* start Supplied data *

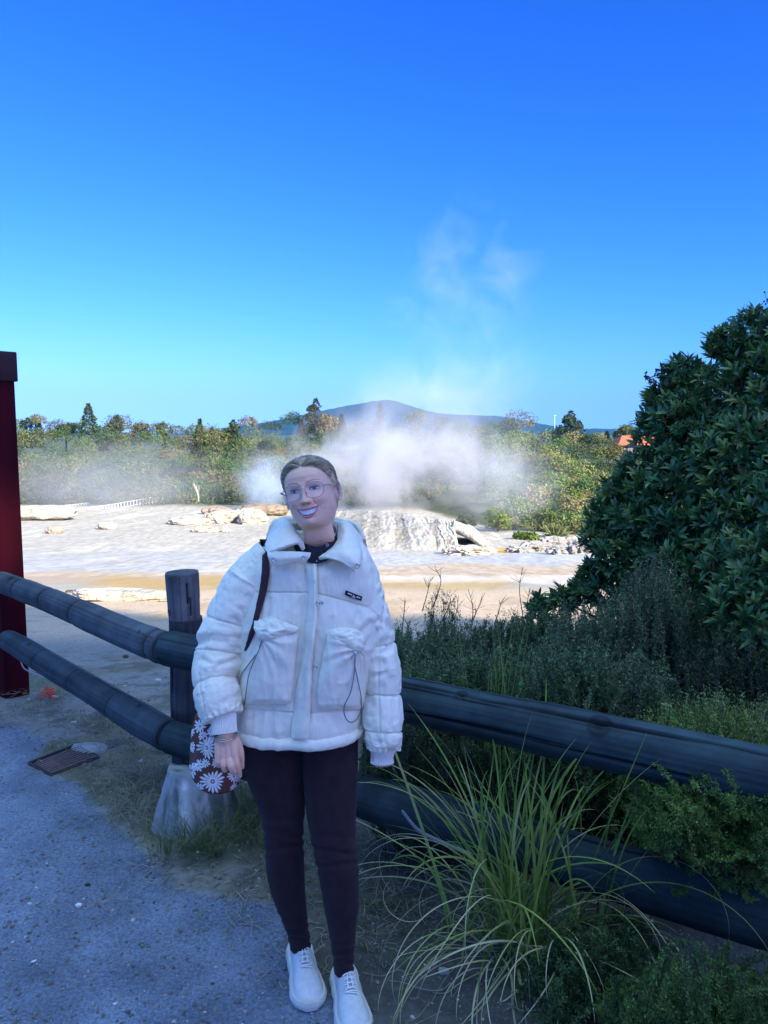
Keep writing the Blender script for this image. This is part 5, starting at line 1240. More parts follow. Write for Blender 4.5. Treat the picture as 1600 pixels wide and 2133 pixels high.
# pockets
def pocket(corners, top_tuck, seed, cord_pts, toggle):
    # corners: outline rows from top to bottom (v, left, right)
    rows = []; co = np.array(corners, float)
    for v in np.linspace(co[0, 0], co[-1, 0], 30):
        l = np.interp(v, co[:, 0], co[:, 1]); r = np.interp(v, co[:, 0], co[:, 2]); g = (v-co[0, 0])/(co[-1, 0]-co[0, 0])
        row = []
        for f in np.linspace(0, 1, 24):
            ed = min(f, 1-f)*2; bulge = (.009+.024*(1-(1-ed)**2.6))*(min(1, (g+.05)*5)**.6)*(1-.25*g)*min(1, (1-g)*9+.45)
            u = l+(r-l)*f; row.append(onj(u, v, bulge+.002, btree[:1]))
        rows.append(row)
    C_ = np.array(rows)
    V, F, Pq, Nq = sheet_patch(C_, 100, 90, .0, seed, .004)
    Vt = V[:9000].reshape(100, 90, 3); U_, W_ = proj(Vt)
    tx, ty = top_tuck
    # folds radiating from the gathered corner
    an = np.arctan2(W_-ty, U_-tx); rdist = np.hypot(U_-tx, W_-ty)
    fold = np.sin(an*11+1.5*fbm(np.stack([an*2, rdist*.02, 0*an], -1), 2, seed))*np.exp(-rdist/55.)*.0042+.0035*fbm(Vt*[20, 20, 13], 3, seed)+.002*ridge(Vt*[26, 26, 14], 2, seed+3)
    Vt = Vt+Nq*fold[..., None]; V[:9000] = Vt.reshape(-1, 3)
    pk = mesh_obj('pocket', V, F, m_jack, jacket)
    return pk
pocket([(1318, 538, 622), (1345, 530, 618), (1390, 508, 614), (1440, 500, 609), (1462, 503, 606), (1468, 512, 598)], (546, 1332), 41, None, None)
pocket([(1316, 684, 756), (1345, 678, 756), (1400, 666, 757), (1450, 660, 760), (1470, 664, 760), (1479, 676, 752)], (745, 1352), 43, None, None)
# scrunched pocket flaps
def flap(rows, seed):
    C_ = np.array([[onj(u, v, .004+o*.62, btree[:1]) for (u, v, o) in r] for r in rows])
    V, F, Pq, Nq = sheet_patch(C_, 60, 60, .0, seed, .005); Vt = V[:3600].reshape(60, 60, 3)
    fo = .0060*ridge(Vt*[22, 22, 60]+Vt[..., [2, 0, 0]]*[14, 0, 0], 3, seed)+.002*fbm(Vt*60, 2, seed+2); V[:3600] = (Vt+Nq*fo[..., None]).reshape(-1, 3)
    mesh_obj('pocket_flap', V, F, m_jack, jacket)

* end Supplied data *

_Aim of the exercise_: Omit the pictures and give the material again, exactly and in full.

_Correct answer_:
Keep writing the Blender script for this image. This is part 5, starting at line 1240. More parts follow. Write for Blender 4.5. Treat the picture as 1600 pixels wide and 2133 pixels high.
# pockets
def pocket(corners, top_tuck, seed, cord_pts, toggle):
    # corners: outline rows from top to bottom (v, left, right)
    rows = []; co = np.array(corners, float)
    for v in np.linspace(co[0, 0], co[-1, 0], 30):
        l = np.interp(v, co[:, 0], co[:, 1]); r = np.interp(v, co[:, 0], co[:, 2]); g = (v-co[0, 0])/(co[-1, 0]-co[0, 0])
        row = []
        for f in np.linspace(0, 1, 24):
            ed = min(f, 1-f)*2; bulge = (.009+.024*(1-(1-ed)**2.6))*(min(1, (g+.05)*5)**.6)*(1-.25*g)*min(1, (1-g)*9+.45)
            u = l+(r-l)*f; row.append(onj(u, v, bulge+.002, btree[:1]))
        rows.append(row)
    C_ = np.array(rows)
    V, F, Pq, Nq = sheet_patch(C_, 100, 90, .0, seed, .004)
    Vt = V[:9000].reshape(100, 90, 3); U_, W_ = proj(Vt)
    tx, ty = top_tuck
    # folds radiating from the gathered corner
    an = np.arctan2(W_-ty, U_-tx); rdist = np.hypot(U_-tx, W_-ty)
    fold = np.sin(an*11+1.5*fbm(np.stack([an*2, rdist*.02, 0*an], -1), 2, seed))*np.exp(-rdist/55.)*.0042+.0035*fbm(Vt*[20, 20, 13], 3, seed)+.002*ridge(Vt*[26, 26, 14], 2, seed+3)
    Vt = Vt+Nq*fold[..., None]; V[:9000] = Vt.reshape(-1, 3)
    pk = mesh_obj('pocket', V, F, m_jack, jacket)
    return pk
pocket([(1318, 538, 622), (1345, 530, 618), (1390, 508, 614), (1440, 500, 609), (1462, 503, 606), (1468, 512, 598)], (546, 1332), 41, None, None)
pocket([(1316, 684, 756), (1345, 678, 756), (1400, 666, 757), (1450, 660, 760), (1470, 664, 760), (1479, 676, 752)], (745, 1352), 43, None, None)
# scrunched pocket flaps
def flap(rows, seed):
    C_ = np.array([[onj(u, v, .004+o*.62, btree[:1]) for (u, v, o) in r] for r in rows])
    V, F, Pq, Nq = sheet_patch(C_, 60, 60, .0, seed, .005); Vt = V[:3600].reshape(60, 60, 3)
    fo = .0060*ridge(Vt*[22, 22, 60]+Vt[..., [2, 0, 0]]*[14, 0, 0], 3, seed)+.002*fbm(Vt*60, 2, seed+2); V[:3600] = (Vt+Nq*fo[..., None]).reshape(-1, 3)
    mesh_obj('pocket_flap', V, F, m_jack, jacket)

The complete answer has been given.